Ein entscheidender Schritt innerhalb dieser Entwicklung ist der übergang vom 'lauten Lesen' hin zum 'stummen Lesen'. Die allgemeine Angewohnheit, Texte stumm zu lesen, ohne dabei die Lippen zu bewegen, ist als Massenphänomen erst ein paar hundert Jahre alt. Mit der Durchsetzung dieses lautlosen Leseverhaltens wurde die akustische Erscheinungsform von Dichtung ganz unabsichtlich vernachlässigt. Viele Gedichte trugen natürlich auch weiterhin noch ihren Rhythmus, ihren Sprachklang, ihre Vokalordnung und andere akustische Finessen in sich. Sie kamen aber nur noch selten zur vollen akustischen Entfaltung. Schon bald galt das Lesen von Gedichten als introvertiert. Es wurde fast schon zum Synonym für 'alleine sein' und 'in sich gehen'. Die Gedichte wurden stumm und blieben solange zwischen ihren Buchdeckeln versteckt, bis jemand sie mit den Augen scannte. Ein Auswendiglernen war nicht mehr nötig, da die Texte ohnehin auf Abruf in der Bibliothek bereitstanden.

"bibliothek

die vielen buchstaben
die nicht aus ihren wörtern können
die vielen wörter
die nicht aus ihren sätzen können
die vielen sätze
die nicht aus ihren texten können
die vielen texte
die nicht aus ihren büchern können
die vielen bücher
mit dem vielen staub darauf
die gute putzfrau mit dem staubwedel"

(Ernst Jandl)

Sicher hat auch die geschriebene Form eines Gedichtes ihre Vorzüge. Die neutrale "Stimme" des Gedruckten, die zeitlose Verfügbarkeit aller Worte, der gerichtete und dadurch konzentrierte Blick des Rezipienten, das Look and Feel von Typographie und Papier und nicht zuletzt die relativ leichte und vor allem gängige Vermarktbarkeit von Lyrik in Buchform. Ein paar wichtige Eigenschaften fehlen aber der schriftlichen Veröffentlichungsform. Die wichtigste scheint mir der Klang zu sein. Aufgrund dieses Mangels ist ein schriftlicher Text immer zur Passivität gezwungen. Er kann im Gegensatz zu einem gesprochenen Text nicht offensiv auf sein Publikum hinwirken. Es fehlt ihm - außer vielleicht als Plakat gedruckt - die Möglichkeit, seine Aufmerksamkeit einzufordern. Es fehlt die dritte Dimension. Der akustische Zeitstrahl, auf dem Rhythmik, Klang, Assonanz, Dynamik und Wortsinn entlang gleiten können, um die Zuhörer in einen pulsierenden Sprachfluss zu reißen.

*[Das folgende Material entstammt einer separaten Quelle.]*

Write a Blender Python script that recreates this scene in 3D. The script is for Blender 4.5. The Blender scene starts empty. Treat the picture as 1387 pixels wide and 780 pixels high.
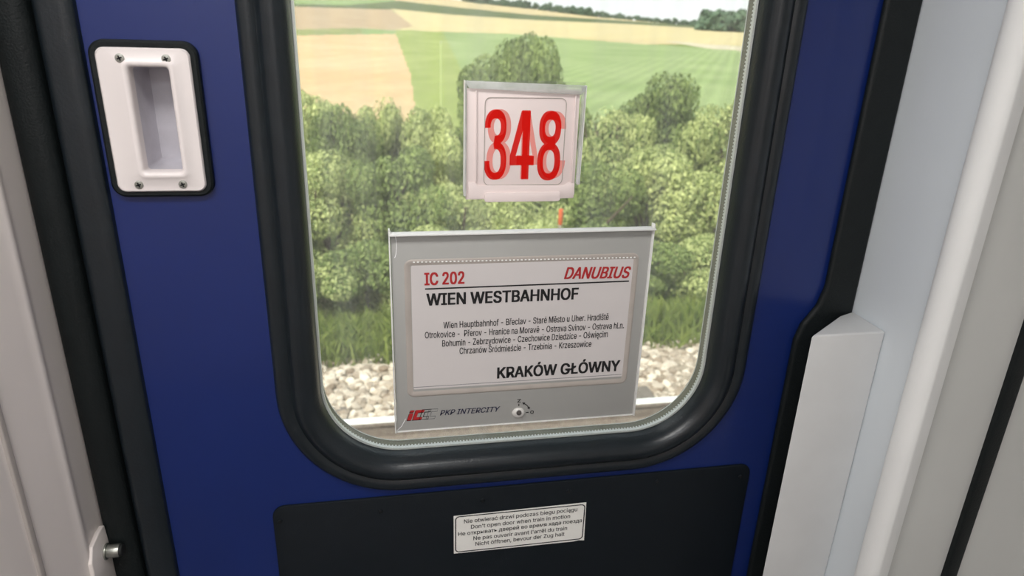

Höchstwahrscheinlich ist das lange Zeit bemängelte allgemeine Desinteresse an Dichtung eine Folge dieser Passivität der geschriebenen Form. - Die sensationellen Erfolge von Lesungen der neuen Spoken Word Bewegung zeigen, dass aktiv und lebendig gesprochene Lyrik ganz selbstverständlich in der Lage ist, Zuspruch von einem großen Publikum zu bekommen. Gesprochene Gedichte schaffen auch einem unbelesenen Publikum Zugang zur Dichtung. Im Fahrwasser der populären Lesungen und Festivals konnten schon einige Buchverlage ihre Auflagen für Lyriktitel steigern.

Die Gegenüberstellung von Gedichten in schriftlicher Form und in gesprochener Form ist für mich keine Frage von Textqualität. Gelungene Gedichte und weniger gelungene finde ich immer wieder in beiden Sparten. Nur werden die Texte im Bereich des geschriebenen Wortes natürlich von Redaktionen und Verlagen nach vermeintlichen Qualitätsmaßstäben selektiert, während ein gesprochener Text oft ungefiltert auf das Publikum losgelassen wird. Die Folge dieser ungefilterten Textvermittlung ist das weit verbreitete Zerrbild vom Spoken Word Dichter als Hobby-Poeten, während in Buchform publizierende Autoren auch bei Kleinstauflagen schon als Profis angesehen werden. - (An dieser Stelle möchte ich z.B. auf die Kriterien zur Vergabe von Stipendien oder Lyrikpreisen hinweisen.)

Abschließend stelle ich fest, dass für mich die Gegenüberstellung von Gedichten in schriftlicher Form und in gesprochener Form keine Frage von 'entweder / oder' ist. Es scheint mir eher eine Frage des 'sowohl / als auch' zu sein. - Gegenwärtig dominiert bei Verlagen, Instituten, Stiftungen und Veranstaltern im Lyrikgeschäft allerdings die schriftliche Form. Um einen ausgeglichenen Zustand des 'sowohl / als auch' zu erreichen, müssen wir dafür sorgen, dass sowohl dem 'sowohl' als auch dem 'als auch' langfristig die verdiente Anerkennung zugestanden wird.